Another proposed part that didn’t make it into production was a beautiful cast subframe, replaced due to cost concerns by a traditional tubular piece that Terblanche says, “looks like something from a plumber’s yard.”

The clever rear suspension he designed for the 999, in which the shock attaches only to the swingarm, is another sore point-because it turned up on the Honda RC21IV MotoGP bike before the Ducati ever broke cover! “It’s not similar, it’s identical,” Terblanche proclaims, suspecting a network security problem. “And Honda patented it before we could, so we had to change ours. But it turned out all right, because we ended up improving ours even further.”

From the beginning, one of the design team’s goals was to make the 999 as compact as possible. “I saw an old Moto Guzzi 850 Le Mans and was impressed by how slim it was, with such a big motor,” Terblanche recounts. “Why did we get away from that? Why did it take 20 years to rediscover small motorcycles? You look at a 999, and compared to it an RC51 looks like an oil tanker, a GSXR a pregnant cow!”

Compact, yes, but not crowded, thanks both to a roomy riding position and an adjustable seat/tank and footpegs. That’s just the tip of the iceberg, however, because Terblanche dreams of building a bike with radically adjustable ergonomics, enabling its owner to transform it from cruiser-comfortable to superbike-serious in a matter of minutes. “But Ducati would never go for it,” he says with a shrug.

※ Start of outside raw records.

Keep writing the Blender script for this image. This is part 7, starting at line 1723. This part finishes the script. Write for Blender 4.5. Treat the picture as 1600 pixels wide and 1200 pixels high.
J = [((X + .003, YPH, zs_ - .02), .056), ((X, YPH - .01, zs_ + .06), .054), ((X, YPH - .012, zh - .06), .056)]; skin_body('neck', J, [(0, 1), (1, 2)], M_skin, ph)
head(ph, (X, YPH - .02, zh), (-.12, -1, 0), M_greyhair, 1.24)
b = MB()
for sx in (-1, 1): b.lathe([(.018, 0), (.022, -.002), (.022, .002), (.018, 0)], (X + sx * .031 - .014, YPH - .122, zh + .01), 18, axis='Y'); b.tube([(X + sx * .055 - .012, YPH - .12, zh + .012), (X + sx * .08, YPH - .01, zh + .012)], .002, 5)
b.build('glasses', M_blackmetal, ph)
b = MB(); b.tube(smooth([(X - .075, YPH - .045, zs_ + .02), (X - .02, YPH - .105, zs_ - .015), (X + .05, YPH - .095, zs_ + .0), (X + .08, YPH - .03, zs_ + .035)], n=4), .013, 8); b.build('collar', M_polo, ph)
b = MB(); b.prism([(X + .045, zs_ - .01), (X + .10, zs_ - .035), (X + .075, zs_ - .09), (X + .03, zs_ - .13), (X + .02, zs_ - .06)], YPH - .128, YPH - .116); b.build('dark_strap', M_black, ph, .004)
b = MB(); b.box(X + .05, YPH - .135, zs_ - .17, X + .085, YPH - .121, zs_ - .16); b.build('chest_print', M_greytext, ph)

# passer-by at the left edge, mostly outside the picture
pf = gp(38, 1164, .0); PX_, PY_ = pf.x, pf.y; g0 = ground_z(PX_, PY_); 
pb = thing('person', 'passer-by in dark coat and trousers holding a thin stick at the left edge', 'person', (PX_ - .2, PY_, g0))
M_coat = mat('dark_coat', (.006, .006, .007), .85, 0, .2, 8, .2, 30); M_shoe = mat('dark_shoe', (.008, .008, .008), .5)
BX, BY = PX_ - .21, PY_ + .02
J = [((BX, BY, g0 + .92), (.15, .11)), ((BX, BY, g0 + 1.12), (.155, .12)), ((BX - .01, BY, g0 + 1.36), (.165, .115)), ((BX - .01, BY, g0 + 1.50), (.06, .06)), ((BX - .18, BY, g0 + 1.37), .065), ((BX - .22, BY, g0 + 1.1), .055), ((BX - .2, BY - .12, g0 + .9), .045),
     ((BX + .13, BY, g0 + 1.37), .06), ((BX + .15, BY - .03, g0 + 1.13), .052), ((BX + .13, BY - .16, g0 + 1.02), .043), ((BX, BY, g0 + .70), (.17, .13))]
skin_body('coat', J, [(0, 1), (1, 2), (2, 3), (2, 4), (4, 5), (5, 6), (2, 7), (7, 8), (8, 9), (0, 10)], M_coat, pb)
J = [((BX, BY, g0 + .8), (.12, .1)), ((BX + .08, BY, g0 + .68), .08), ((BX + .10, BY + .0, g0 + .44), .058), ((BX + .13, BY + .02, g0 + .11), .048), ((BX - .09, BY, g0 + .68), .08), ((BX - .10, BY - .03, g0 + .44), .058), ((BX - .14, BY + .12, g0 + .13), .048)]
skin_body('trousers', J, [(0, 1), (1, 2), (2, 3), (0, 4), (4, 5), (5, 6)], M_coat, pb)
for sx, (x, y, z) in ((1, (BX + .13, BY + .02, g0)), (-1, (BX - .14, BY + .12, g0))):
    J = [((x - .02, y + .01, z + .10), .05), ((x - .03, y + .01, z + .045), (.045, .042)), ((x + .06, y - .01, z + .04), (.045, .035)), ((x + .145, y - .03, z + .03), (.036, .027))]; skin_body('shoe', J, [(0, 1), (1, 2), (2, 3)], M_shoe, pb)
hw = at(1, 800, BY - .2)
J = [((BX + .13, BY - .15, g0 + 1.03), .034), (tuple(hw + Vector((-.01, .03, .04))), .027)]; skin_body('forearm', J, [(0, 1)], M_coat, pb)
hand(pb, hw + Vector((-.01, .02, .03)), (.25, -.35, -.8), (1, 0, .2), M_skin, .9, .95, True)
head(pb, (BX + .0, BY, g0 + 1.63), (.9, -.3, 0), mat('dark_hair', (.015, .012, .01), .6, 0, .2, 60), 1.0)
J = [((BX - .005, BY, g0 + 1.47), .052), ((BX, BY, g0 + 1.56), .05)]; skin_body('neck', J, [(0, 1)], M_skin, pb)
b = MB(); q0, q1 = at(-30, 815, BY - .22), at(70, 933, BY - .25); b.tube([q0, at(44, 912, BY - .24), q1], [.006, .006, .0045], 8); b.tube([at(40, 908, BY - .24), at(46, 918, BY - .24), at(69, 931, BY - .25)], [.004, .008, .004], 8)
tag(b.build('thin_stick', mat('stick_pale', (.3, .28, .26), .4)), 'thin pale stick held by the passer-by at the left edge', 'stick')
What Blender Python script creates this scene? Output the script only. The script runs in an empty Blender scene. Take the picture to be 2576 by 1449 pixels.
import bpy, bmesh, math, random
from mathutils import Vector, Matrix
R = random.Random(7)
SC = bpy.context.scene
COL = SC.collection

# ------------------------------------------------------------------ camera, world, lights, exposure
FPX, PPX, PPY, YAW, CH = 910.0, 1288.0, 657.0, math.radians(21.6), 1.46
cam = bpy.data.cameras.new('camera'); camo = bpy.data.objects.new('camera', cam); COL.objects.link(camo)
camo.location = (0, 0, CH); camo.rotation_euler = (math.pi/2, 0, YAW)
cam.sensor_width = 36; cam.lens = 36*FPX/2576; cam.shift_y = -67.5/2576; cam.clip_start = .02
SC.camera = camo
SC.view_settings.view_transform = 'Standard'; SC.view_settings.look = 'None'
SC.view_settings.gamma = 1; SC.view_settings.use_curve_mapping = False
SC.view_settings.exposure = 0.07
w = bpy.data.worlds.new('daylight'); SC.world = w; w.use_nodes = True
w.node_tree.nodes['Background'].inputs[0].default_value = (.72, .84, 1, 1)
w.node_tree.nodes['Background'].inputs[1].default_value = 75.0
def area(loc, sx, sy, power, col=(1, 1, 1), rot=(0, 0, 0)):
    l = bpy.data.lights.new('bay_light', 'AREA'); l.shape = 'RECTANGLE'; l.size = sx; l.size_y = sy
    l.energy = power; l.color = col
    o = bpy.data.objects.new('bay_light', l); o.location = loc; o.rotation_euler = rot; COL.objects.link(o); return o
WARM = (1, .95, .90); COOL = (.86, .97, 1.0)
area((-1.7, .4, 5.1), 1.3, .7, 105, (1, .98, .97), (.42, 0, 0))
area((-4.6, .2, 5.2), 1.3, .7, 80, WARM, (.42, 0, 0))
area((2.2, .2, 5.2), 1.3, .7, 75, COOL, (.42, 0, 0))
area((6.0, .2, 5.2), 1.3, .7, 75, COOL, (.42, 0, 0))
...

“The reality of design is that you have to fight for everything,” Terblanche adds. “I feel it’s my job to produce the bikes other companies will copy in the years to come, but others at Ducati are content to build what everyone else is building, only prettier. So you could say that with the 999, we reached all the targets they never set for us!”

If you get the idea that the 999 represents the hard-fought triumph of one man’s vision over corporate considerations, well, Terblanche would agree.

“I nearly had a nervous breakdown. That’s what it takes to do a bike like this.”